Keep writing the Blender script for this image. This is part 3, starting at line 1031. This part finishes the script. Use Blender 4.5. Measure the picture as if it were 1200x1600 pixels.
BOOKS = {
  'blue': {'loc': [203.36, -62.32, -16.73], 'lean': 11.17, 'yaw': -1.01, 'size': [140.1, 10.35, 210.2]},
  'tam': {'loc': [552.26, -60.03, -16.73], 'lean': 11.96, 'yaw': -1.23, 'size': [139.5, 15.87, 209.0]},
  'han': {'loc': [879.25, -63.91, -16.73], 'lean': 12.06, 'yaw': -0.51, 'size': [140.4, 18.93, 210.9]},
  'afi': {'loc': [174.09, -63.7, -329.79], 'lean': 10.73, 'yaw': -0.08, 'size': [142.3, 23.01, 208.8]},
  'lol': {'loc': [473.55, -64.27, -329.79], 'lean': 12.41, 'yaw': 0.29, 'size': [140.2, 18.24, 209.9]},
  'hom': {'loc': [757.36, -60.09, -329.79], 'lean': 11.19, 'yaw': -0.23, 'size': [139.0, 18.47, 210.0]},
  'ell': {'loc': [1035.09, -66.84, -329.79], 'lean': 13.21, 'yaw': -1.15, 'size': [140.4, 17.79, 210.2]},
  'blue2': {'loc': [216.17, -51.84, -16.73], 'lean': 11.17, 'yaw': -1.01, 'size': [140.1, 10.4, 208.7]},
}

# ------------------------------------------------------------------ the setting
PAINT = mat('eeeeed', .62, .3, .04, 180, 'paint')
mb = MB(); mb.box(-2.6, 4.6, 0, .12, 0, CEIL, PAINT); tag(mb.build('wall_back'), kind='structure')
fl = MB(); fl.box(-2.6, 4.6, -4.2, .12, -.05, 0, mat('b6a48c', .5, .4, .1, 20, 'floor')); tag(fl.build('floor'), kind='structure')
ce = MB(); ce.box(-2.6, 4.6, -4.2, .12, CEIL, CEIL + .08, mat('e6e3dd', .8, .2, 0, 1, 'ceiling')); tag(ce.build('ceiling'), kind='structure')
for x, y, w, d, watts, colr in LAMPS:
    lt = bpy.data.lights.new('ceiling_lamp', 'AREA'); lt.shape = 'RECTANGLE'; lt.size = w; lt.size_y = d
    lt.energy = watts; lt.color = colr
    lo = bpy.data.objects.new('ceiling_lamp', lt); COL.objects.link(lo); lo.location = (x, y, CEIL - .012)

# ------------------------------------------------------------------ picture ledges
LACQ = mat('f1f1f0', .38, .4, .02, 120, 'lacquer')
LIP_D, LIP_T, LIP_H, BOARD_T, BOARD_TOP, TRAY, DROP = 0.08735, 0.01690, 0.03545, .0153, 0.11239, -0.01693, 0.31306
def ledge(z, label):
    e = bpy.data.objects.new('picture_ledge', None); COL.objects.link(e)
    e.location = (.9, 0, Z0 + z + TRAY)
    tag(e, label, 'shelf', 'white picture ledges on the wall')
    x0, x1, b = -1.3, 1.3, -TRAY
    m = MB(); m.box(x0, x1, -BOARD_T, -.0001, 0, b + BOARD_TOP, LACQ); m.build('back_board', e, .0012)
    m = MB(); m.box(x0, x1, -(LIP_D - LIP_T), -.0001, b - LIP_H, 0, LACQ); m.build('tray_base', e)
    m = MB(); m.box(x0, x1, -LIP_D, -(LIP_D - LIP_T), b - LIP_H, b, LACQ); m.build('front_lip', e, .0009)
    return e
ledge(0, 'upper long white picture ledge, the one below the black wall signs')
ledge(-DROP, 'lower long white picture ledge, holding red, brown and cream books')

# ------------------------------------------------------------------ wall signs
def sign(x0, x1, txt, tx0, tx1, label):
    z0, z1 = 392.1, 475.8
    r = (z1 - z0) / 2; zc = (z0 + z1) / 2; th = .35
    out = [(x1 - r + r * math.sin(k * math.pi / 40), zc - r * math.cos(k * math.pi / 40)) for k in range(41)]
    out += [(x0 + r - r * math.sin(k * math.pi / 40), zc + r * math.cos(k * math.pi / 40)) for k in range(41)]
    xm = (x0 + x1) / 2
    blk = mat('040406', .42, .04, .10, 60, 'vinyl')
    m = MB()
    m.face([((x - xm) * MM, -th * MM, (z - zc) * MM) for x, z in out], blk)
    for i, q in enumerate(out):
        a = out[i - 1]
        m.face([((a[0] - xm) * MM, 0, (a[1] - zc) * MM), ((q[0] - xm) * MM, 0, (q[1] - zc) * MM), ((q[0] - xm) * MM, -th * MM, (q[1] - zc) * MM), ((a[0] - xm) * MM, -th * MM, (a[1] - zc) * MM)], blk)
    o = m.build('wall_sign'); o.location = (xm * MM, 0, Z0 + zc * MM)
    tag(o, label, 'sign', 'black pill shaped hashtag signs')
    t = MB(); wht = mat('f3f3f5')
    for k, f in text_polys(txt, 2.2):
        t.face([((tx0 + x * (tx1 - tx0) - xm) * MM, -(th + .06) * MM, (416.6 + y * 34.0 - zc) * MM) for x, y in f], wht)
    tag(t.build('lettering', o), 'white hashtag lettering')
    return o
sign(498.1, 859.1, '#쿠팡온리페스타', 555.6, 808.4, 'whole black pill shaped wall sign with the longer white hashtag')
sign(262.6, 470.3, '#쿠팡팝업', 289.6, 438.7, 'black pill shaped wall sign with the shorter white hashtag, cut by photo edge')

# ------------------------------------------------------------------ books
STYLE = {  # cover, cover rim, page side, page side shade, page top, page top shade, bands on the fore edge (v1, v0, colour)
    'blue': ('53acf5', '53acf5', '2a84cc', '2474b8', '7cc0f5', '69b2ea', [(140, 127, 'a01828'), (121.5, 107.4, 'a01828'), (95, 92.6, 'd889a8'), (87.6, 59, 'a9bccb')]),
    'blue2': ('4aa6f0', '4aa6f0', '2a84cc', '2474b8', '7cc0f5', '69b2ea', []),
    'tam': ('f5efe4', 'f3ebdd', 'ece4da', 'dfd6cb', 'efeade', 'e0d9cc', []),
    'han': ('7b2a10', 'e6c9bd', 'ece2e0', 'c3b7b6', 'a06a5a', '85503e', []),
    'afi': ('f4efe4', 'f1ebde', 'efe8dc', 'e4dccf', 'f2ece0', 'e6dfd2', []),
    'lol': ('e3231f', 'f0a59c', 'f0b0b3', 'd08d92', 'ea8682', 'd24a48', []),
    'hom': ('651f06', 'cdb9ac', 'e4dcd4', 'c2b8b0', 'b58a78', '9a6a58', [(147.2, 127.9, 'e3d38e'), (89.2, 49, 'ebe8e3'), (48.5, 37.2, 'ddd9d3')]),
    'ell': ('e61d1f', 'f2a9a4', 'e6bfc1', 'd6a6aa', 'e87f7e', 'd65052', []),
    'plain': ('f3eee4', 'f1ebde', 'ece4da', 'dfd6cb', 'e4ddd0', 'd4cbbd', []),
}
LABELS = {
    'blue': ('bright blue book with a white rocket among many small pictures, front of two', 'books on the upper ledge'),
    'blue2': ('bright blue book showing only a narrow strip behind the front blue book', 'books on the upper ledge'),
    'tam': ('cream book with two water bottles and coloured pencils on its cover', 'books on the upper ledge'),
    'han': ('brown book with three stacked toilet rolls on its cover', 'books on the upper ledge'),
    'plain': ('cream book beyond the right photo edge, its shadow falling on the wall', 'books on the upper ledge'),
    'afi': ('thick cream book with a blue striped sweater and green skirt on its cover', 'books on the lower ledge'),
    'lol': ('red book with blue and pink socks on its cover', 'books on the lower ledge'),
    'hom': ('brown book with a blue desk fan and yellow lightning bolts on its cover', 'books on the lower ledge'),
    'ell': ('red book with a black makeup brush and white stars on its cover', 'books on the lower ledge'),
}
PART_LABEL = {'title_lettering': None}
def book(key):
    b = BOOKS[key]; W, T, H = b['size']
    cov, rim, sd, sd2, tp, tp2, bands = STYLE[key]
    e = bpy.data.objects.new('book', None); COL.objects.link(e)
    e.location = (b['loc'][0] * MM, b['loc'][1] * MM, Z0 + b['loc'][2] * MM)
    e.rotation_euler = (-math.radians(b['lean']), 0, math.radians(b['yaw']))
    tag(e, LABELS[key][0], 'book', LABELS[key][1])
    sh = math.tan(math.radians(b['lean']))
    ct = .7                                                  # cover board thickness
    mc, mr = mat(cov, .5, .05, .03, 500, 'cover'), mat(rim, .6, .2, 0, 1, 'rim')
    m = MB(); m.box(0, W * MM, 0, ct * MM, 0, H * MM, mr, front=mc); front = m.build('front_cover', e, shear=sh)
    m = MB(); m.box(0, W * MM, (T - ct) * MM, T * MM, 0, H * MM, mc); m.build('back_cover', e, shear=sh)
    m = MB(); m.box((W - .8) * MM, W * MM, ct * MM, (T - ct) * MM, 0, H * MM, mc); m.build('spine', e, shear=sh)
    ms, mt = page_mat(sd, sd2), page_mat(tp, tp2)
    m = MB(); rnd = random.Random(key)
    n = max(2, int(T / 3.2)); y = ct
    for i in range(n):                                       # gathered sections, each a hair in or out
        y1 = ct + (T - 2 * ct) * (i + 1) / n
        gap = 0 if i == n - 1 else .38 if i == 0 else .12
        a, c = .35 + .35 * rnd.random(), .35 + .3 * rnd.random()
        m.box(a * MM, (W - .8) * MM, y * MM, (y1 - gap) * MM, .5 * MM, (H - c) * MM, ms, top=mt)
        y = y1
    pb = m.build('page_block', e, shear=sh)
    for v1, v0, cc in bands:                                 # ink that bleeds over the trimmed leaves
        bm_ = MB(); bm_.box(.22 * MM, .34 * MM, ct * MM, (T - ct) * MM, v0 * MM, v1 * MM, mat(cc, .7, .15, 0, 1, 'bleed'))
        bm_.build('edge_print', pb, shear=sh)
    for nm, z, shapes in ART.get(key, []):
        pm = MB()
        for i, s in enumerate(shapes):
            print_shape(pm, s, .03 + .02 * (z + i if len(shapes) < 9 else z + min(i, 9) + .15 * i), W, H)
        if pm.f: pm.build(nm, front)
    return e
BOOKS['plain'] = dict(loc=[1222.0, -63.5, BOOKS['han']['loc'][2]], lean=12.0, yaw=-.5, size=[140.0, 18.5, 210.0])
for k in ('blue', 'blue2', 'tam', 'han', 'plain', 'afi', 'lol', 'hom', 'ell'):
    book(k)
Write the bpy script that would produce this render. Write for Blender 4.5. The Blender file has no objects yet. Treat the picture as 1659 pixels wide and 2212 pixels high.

Challenge: Return every line above in which the string "Blender" occurs.

Answer to this task:
Keep writing the Blender script for this image. This is part 3, starting at line 1031. This part finishes the script. Use Blender 4.5. Measure the picture as if it were 1200x1600 pixels.
Write the bpy script that would produce this render. Write for Blender 4.5. The Blender file has no objects yet. Treat the picture as 1659 pixels wide and 2212 pixels high.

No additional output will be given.